__DIRECTION__:
Return all of the data exactly, with nothing left out but the pictures.

__SOURCE MATERIAL__:
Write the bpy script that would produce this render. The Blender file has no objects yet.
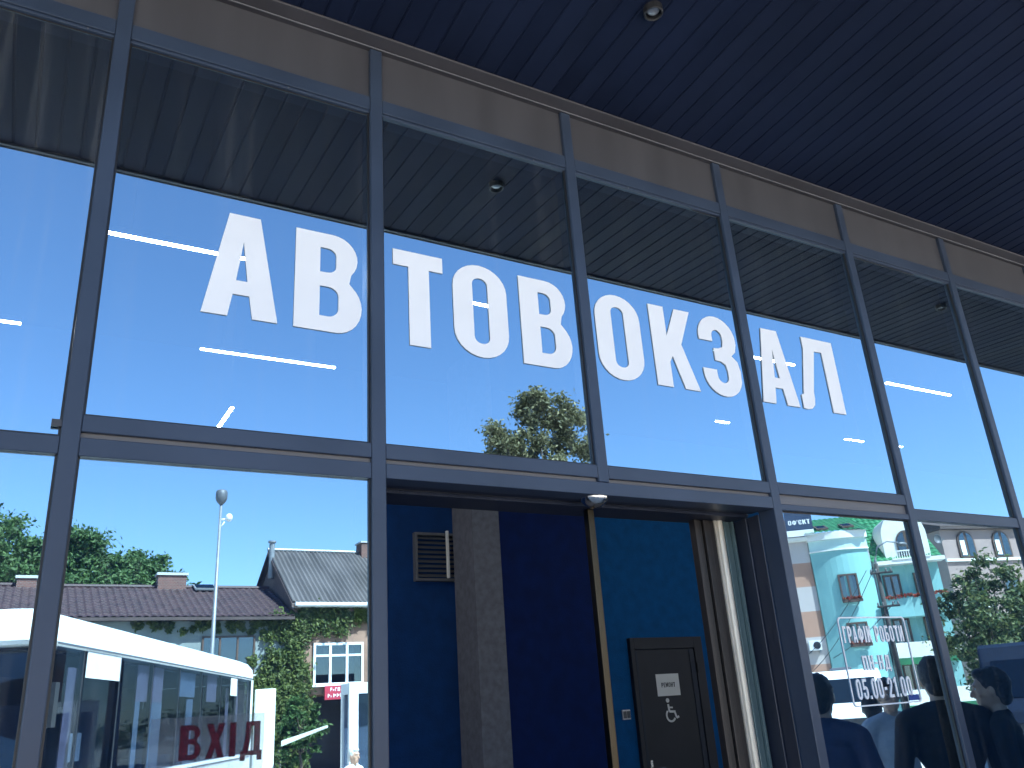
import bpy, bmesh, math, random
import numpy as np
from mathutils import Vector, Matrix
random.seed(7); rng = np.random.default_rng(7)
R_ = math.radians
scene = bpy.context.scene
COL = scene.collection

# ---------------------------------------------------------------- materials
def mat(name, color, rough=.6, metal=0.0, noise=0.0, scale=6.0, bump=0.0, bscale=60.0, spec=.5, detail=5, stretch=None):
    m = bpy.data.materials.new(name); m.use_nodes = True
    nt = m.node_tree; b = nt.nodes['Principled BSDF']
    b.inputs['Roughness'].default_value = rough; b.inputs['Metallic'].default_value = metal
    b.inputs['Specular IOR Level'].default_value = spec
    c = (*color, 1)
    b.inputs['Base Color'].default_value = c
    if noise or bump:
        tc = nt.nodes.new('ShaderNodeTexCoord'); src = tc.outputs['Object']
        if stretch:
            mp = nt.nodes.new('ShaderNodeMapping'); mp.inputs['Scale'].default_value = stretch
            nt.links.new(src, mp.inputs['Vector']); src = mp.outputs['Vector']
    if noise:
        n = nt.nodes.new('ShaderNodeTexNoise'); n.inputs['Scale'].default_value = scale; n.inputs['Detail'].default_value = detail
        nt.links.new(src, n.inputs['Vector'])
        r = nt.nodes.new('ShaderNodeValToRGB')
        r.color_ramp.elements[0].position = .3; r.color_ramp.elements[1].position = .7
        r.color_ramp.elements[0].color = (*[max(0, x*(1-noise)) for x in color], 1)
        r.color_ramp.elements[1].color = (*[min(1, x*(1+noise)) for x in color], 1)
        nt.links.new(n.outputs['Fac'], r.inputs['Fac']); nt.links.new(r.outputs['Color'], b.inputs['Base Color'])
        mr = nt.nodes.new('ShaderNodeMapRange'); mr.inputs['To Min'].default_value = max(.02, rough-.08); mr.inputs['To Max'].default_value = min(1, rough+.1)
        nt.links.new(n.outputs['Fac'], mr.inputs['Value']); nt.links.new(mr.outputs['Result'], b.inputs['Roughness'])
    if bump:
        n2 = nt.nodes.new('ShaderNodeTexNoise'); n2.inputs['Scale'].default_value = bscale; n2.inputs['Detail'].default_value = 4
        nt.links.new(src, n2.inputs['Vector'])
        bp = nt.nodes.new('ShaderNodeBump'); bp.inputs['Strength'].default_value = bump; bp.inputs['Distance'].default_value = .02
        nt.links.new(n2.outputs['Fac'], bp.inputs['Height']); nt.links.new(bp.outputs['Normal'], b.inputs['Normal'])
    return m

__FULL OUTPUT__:
Write the bpy script that would produce this render. The Blender file has no objects yet.
import bpy, bmesh, math, random
import numpy as np
from mathutils import Vector, Matrix
random.seed(7); rng = np.random.default_rng(7)
R_ = math.radians
scene = bpy.context.scene
COL = scene.collection

# ---------------------------------------------------------------- materials
def mat(name, color, rough=.6, metal=0.0, noise=0.0, scale=6.0, bump=0.0, bscale=60.0, spec=.5, detail=5, stretch=None):
    m = bpy.data.materials.new(name); m.use_nodes = True
    nt = m.node_tree; b = nt.nodes['Principled BSDF']
    b.inputs['Roughness'].default_value = rough; b.inputs['Metallic'].default_value = metal
    b.inputs['Specular IOR Level'].default_value = spec
    c = (*color, 1)
    b.inputs['Base Color'].default_value = c
    if noise or bump:
        tc = nt.nodes.new('ShaderNodeTexCoord'); src = tc.outputs['Object']
        if stretch:
            mp = nt.nodes.new('ShaderNodeMapping'); mp.inputs['Scale'].default_value = stretch
            nt.links.new(src, mp.inputs['Vector']); src = mp.outputs['Vector']
    if noise:
        n = nt.nodes.new('ShaderNodeTexNoise'); n.inputs['Scale'].default_value = scale; n.inputs['Detail'].default_value = detail
        nt.links.new(src, n.inputs['Vector'])
        r = nt.nodes.new('ShaderNodeValToRGB')
        r.color_ramp.elements[0].position = .3; r.color_ramp.elements[1].position = .7
        r.color_ramp.elements[0].color = (*[max(0, x*(1-noise)) for x in color], 1)
        r.color_ramp.elements[1].color = (*[min(1, x*(1+noise)) for x in color], 1)
        nt.links.new(n.outputs['Fac'], r.inputs['Fac']); nt.links.new(r.outputs['Color'], b.inputs['Base Color'])
        mr = nt.nodes.new('ShaderNodeMapRange'); mr.inputs['To Min'].default_value = max(.02, rough-.08); mr.inputs['To Max'].default_value = min(1, rough+.1)
        nt.links.new(n.outputs['Fac'], mr.inputs['Value']); nt.links.new(mr.outputs['Result'], b.inputs['Roughness'])
    if bump:
        n2 = nt.nodes.new('ShaderNodeTexNoise'); n2.inputs['Scale'].default_value = bscale; n2.inputs['Detail'].default_value = 4
        nt.links.new(src, n2.inputs['Vector'])
        bp = nt.nodes.new('ShaderNodeBump'); bp.inputs['Strength'].default_value = bump; bp.inputs['Distance'].default_value = .02
        nt.links.new(n2.outputs['Fac'], bp.inputs['Height']); nt.links.new(bp.outputs['Normal'], b.inputs['Normal'])
    return m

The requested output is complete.